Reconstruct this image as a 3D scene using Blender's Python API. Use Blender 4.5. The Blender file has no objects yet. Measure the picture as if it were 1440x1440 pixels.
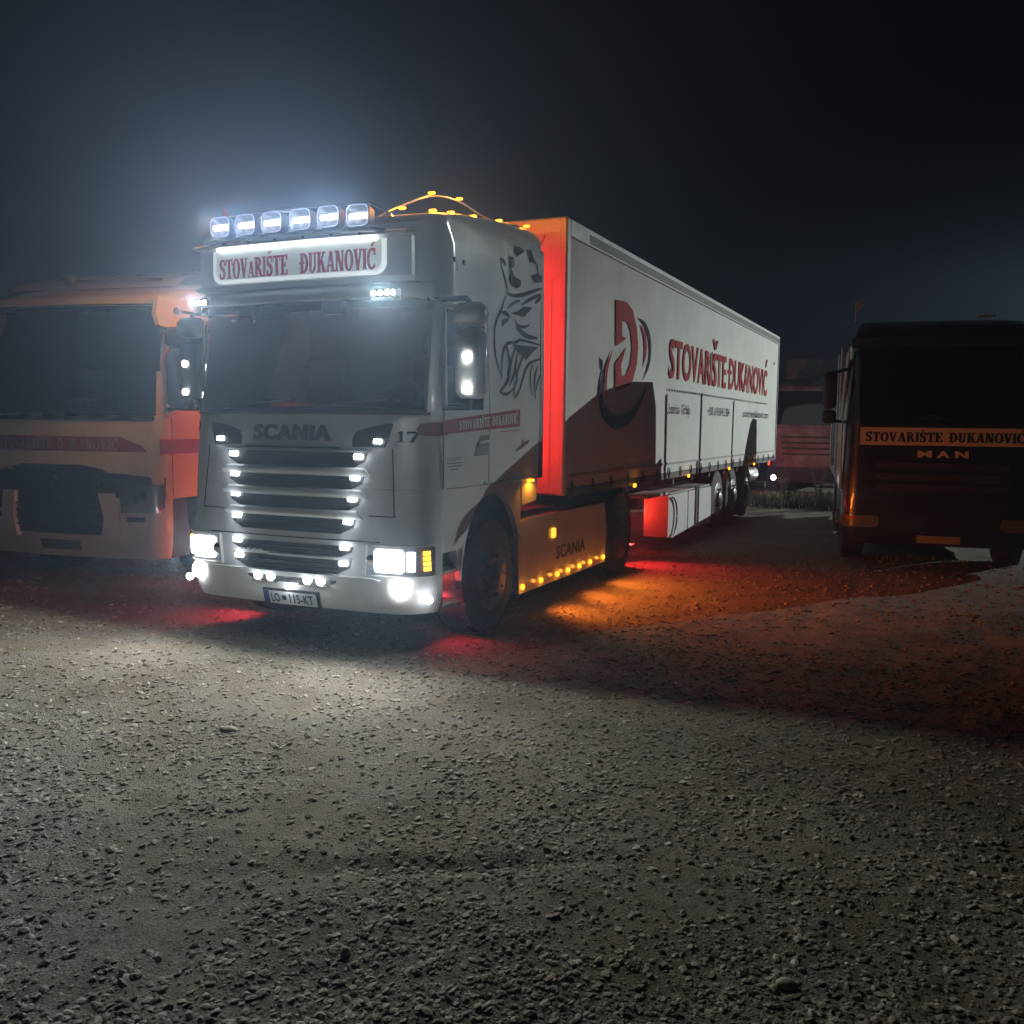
import bpy, math, random
import numpy as np
from mathutils import Vector, Matrix
random.seed(7); rng = np.random.default_rng(7)
S = bpy.context.scene; C = S.collection
# ------------------------------------------------------------------ camera, world, exposure
cam = bpy.data.cameras.new('camera'); co = bpy.data.objects.new('camera', cam); C.objects.link(co)
yaw, pit, rol = math.radians(24.622), math.radians(5.310), math.radians(0.6605)
fw = Vector((-math.sin(yaw)*math.cos(pit), math.cos(yaw)*math.cos(pit), -math.sin(pit)))
rt = Vector((math.cos(yaw), math.sin(yaw), 0)); up = rt.cross(fw)
r2 = math.cos(rol)*rt + math.sin(rol)*up; u2 = -math.sin(rol)*rt + math.cos(rol)*up
M = Matrix((r2, u2, -fw)).transposed().to_4x4(); M.translation = Vector((4.876, -6.222, 1.860))
co.matrix_world = M
cam.sensor_width = 36; cam.lens = 36*1316.8/1440; cam.clip_end = 2000; cam.clip_start = 0.05
S.camera = co
W = bpy.data.worlds.new('World'); S.world = W; W.use_nodes = True
nt = W.node_tree; nt.nodes.clear()
wo = nt.nodes.new('ShaderNodeOutputWorld'); bg = nt.nodes.new('ShaderNodeBackground')
bg.inputs['Color'].default_value = (0.40, 0.42, 0.62, 1); bg.inputs['Strength'].default_value = 0.005
nt.links.new(bg.outputs[0], wo.inputs[0])
S.view_settings.view_transform = 'Standard'; S.view_settings.look = 'None'
S.view_settings.exposure = 0; S.view_settings.gamma = 1; S.view_settings.use_curve_mapping = False
try:
    S.cycles.use_denoising = True; S.cycles.use_light_tree = True
    S.cycles.sample_clamp_indirect = 4; S.cycles.volume_bounces = 0; S.cycles.max_bounces = 6
    S.cycles.transparent_max_bounces = 12; S.cycles.caustics_reflective = False; S.cycles.caustics_refractive = False
except Exception: pass
# far yard floodlight (its post stands out of frame to the right, behind the flatbed lorry)
FL = Vector((40.0, 56.5, 17.5)); FLOOD_W = 125000
GLARE_HAZE = 0.0042

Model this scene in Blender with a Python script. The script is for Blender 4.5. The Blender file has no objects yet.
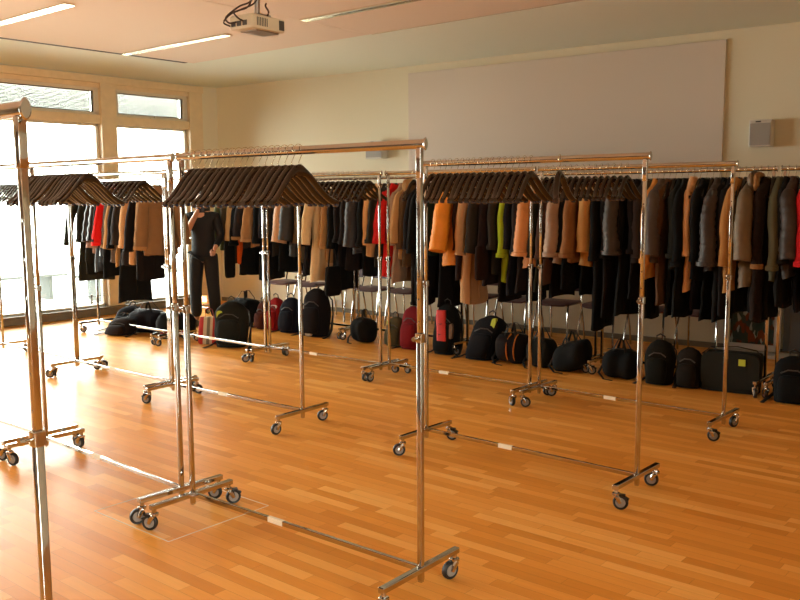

++++++++++

Requirement:
Search the data for "this". Copy every matching line.

Exercise solution:
Reconstruct this image as a 3D scene using Blender's Python API. Use Blender 4.5. The Blender file has no objects yet. Measure the picture as if it were 1440x1440 pixels.
Model this scene in Blender with a Python script. The script is for Blender 4.5. The Blender file has no objects yet.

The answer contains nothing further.